## Recorded information
• • • •

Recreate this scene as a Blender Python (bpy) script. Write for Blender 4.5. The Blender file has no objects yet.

• • • •

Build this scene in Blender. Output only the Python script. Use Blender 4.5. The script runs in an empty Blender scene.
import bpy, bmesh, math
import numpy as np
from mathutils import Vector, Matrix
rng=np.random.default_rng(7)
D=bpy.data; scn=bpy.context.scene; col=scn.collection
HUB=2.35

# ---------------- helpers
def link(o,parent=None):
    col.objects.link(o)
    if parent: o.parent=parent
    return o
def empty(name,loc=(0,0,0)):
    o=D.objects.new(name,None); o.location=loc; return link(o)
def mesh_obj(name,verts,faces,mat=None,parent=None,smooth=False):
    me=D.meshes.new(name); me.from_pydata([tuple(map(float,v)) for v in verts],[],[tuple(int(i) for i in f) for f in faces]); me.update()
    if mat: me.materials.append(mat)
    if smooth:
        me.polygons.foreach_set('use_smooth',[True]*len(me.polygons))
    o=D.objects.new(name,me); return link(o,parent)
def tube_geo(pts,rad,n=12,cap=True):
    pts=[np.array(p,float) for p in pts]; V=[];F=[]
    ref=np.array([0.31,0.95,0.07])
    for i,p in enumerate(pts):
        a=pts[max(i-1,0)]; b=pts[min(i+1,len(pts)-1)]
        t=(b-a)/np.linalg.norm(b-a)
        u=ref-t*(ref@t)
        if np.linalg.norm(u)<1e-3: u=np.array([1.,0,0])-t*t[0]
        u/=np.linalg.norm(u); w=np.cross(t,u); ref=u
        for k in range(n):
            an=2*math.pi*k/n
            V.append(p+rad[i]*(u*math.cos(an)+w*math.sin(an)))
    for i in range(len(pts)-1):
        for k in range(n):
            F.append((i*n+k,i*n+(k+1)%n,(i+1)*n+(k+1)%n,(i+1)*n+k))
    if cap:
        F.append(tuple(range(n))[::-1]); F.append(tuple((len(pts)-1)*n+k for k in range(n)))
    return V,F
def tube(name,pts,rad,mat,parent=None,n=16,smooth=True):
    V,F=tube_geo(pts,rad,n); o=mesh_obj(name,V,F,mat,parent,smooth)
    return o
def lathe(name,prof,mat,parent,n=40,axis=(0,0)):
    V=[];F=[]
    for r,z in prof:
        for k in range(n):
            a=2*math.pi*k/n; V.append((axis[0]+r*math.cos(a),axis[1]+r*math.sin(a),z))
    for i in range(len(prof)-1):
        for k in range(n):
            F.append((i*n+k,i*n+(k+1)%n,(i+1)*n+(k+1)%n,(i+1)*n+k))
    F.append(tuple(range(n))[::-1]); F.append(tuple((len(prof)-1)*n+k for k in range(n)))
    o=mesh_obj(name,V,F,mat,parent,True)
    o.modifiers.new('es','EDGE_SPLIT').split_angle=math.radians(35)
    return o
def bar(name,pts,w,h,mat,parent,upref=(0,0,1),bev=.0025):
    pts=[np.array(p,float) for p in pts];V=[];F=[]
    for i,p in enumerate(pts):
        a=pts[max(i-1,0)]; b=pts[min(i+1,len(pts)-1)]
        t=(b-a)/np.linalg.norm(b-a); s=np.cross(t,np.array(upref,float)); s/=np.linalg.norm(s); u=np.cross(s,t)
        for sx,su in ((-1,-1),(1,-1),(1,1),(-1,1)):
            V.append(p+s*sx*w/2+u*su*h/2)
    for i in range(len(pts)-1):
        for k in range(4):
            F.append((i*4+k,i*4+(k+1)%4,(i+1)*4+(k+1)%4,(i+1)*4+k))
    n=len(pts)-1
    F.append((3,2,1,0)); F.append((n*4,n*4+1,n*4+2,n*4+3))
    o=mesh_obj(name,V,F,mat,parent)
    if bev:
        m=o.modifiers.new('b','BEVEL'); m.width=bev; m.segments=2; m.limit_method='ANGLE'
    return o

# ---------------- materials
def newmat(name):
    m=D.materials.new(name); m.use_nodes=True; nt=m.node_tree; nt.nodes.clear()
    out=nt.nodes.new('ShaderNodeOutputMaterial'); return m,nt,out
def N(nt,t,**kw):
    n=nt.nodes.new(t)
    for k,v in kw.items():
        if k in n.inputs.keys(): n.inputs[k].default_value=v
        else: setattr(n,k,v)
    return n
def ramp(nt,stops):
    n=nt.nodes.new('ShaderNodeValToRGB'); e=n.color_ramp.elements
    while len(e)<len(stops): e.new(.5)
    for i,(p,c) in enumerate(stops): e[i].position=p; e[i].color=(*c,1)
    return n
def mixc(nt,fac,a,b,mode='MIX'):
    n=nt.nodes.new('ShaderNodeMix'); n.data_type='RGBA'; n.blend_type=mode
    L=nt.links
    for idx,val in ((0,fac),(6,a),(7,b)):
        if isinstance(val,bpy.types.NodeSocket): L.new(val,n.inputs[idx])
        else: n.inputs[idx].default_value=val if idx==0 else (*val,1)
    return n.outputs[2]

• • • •

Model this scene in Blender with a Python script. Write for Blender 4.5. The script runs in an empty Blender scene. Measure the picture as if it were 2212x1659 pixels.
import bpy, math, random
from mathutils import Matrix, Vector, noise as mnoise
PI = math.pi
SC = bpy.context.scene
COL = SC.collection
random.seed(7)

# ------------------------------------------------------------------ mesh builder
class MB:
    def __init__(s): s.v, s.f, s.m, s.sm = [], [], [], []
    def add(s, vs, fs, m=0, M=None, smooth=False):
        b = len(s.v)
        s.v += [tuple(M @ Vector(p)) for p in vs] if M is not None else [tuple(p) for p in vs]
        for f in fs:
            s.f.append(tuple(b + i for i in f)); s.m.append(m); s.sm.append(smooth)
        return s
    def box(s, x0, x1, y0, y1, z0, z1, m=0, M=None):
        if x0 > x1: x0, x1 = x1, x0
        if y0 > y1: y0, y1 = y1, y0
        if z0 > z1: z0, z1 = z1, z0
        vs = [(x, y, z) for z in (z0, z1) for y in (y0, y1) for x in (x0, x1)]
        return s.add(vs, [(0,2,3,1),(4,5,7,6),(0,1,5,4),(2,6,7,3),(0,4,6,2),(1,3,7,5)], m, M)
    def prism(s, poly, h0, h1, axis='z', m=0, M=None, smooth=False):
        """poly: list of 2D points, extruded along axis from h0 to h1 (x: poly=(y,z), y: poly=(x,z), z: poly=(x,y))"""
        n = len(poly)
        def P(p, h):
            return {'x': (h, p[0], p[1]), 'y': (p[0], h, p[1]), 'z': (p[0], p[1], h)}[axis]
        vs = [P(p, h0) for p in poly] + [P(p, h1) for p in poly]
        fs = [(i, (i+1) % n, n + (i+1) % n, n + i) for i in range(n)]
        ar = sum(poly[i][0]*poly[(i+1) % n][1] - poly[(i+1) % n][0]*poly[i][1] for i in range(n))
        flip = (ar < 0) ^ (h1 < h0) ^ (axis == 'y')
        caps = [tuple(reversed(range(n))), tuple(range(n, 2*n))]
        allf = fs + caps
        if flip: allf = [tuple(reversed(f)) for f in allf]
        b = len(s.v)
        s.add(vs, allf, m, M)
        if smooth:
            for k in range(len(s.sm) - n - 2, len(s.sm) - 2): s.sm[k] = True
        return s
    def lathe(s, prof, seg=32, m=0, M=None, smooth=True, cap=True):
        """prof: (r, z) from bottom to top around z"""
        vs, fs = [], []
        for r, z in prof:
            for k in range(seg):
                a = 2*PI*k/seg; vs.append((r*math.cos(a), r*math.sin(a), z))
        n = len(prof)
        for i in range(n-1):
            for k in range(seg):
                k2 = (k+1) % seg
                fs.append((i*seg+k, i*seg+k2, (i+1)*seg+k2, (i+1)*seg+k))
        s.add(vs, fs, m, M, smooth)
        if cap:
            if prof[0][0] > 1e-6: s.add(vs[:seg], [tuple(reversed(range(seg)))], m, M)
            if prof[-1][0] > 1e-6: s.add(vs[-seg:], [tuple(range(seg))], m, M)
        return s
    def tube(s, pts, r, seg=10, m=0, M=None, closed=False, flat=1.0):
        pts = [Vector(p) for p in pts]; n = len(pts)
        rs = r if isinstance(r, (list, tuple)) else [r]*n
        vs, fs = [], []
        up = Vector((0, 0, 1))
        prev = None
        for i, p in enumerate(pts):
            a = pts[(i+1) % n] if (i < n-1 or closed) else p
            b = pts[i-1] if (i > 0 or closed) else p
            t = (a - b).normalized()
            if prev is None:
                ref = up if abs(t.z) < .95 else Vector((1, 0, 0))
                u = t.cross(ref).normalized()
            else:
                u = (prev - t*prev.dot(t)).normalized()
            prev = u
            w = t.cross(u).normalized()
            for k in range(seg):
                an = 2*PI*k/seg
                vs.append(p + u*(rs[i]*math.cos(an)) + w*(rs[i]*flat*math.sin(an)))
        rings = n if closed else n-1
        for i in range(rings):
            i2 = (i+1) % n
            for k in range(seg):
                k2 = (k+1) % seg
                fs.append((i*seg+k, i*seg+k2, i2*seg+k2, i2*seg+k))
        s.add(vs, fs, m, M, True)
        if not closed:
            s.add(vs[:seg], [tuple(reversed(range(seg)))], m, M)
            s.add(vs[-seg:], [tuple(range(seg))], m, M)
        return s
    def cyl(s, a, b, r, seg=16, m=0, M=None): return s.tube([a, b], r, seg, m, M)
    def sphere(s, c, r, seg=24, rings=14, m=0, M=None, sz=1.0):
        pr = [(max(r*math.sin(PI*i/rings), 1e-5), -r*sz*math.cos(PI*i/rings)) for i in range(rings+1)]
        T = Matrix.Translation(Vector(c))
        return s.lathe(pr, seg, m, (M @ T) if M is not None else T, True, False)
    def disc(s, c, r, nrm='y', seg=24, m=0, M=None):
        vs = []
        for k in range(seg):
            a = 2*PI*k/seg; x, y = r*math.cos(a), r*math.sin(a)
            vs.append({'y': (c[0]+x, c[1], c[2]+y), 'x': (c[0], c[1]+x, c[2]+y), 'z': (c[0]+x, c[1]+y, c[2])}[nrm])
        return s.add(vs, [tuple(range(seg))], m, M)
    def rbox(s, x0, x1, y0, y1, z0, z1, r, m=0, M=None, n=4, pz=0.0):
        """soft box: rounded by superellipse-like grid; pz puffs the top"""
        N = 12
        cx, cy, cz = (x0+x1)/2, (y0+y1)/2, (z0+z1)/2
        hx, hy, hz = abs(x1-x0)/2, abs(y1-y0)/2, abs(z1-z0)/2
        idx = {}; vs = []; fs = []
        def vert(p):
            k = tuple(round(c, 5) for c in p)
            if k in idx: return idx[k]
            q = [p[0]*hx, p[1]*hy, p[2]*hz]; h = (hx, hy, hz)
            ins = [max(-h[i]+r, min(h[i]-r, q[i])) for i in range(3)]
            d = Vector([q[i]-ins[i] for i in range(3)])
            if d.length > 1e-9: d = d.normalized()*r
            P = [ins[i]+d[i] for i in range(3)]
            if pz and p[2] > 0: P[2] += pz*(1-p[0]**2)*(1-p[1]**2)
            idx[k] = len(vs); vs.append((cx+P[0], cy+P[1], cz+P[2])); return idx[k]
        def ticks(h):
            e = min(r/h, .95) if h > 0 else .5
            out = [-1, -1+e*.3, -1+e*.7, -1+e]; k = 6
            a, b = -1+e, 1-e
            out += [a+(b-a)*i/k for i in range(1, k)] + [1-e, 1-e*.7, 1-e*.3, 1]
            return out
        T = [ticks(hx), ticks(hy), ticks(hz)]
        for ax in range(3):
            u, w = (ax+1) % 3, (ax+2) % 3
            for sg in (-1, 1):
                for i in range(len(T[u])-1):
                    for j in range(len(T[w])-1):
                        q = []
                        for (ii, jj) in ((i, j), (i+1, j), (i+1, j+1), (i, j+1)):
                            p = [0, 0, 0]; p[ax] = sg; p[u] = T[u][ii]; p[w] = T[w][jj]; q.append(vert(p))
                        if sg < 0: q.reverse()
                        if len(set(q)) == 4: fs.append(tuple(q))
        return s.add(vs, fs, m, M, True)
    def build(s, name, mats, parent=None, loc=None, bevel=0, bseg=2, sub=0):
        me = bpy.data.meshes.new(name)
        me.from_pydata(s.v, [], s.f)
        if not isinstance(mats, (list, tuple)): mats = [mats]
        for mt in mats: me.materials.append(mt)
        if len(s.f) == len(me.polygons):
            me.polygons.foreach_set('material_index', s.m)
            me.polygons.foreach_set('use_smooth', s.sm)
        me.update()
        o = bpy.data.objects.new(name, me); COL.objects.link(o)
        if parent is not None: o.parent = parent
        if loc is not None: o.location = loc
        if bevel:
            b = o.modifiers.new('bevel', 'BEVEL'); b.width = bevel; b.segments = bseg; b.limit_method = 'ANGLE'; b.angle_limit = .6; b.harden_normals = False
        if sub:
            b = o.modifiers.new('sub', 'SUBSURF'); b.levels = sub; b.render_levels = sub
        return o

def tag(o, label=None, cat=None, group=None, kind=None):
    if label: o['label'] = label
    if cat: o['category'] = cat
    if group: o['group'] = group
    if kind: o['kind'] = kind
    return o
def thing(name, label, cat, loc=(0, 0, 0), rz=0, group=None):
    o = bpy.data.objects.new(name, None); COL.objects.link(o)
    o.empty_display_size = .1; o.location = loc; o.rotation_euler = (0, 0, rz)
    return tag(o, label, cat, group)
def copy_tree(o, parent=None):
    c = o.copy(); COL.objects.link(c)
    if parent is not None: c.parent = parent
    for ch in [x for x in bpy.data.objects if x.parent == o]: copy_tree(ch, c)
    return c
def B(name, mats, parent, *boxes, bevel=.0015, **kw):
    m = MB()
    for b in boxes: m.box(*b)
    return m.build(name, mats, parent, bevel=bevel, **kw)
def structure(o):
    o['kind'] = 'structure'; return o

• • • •

## Job
Beginning with the line containing "Model this scene" and ending with the line containing "random.seed(7)", extract those lines exactly from the listing above, and only those.

## Reply
Model this scene in Blender with a Python script. Write for Blender 4.5. The script runs in an empty Blender scene. Measure the picture as if it were 2212x1659 pixels.
import bpy, math, random
from mathutils import Matrix, Vector, noise as mnoise
PI = math.pi
SC = bpy.context.scene
COL = SC.collection
random.seed(7)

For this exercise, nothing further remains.